On 10 November Christie’s is set to auction a trove of Taino and Pre-Columbian artefacts in Paris, but members of the Taino community hope to put a stop to the sale and have the works returned to the Indigenous communities that made them.
Stephanie Sherman, a member of the Taino tribe Arayeke Yukayek, started a petition on the website Change.org calling for a halt to the Pre-Columbian Art & Taino Masterworks from the Fiore Arts Collection sale last Monday. A week later, on 8 November, the petition had 15,000 signatures. By the afternoon of 9 November, on the eve of the sale, that number has more than doubled. Sherman learned about the auction through the social media app TikTok, on which a Christie’s expert was promoting the sale.
During the video, which appears to have been deleted, the expert spoke of the Taino people as if they had been wiped out. An earlier version of Christie’s promotional text for the sale, which has since been changed, says the Taino’s “had their apogee between AD1200 and 1500, only to be swept out of existence few decades after Christopher Columbus’s arrival in Hispaniola”. Sherman says that kind of language is used, “whether intentionally or not, to drive up prices and fill their pockets”.
These are artefacts that Taino people should be able to learn from and honour, Sherman says, “there’s no price tag that we indigenous people can place on the objects, no monetary worth that can be attached to the sacredness and their value”. But the monetary value is high. The auction includes 38 Taino works from Fiore Arts Collection, and nearly 100 more pre-Columbian works. The Taino works have estimates between €5,000 and €180,000.
A spokesperson for Christie’s says the firm recognises its “duty [to] carefully research the art and objects we handle and sell” and that they “devote considerable resources to investigating the provenance of works we offer”. Part of this research always includes that a seller provides proof that they own the object they are consigning. “In the case of the upcoming sale, these checks have been carried out and we have no reason to believe that the property is from an illicit source or that its sale would be contrary to French law,” the spokesperson says.
In recent years, some auction houses have repatriated Indigenous artefacts in response to internal research and external pressure. In 2020, Cincinnati-based auction house Cowan’s returned a sacred hand-carved statue to the Zuni Pueblo of New Mexico after provenance research revealed it had been removed from a holy shrine. In 2018, Boston-based auction house Skinner pulled seven artefacts from a sale after Native American organisations protested.
In 2013, despite finding a celebrity ally in actor Robert Redford and a last-minute appeal from the US embassy in Paris, members of the Hopi tribe were unable to stop the sale of around three dozen sacred masks by auction house Neret-Minet.

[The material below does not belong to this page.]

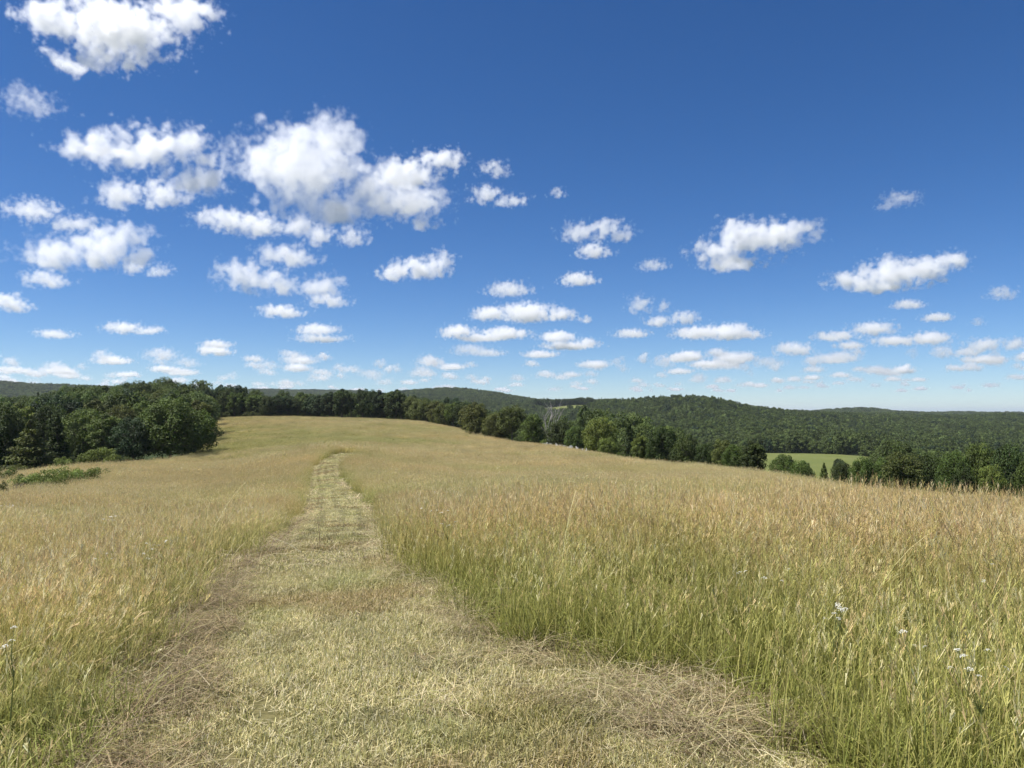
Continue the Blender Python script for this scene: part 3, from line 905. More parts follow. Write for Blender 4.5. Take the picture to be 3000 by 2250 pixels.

The call for the Taino works to be returned echoes recent pushes to repatriate looted artefacts to the cultures and countries where they originated. Most notable has been the flurry of activity surround the Benin bronzes, which were looted from the Kingdom of Benin in Nigeria in 1897. In recent months, two universities in the UK, the University of Aberdeen and Jesus College Cambridge have returned looted artefacts to Nigeria and both the Metropolitan Museum of Art in New York and the Smithsonian Institution’s National Museum of African Art in Washington, DC have pledged to repatriate Benin bronzes in their collections.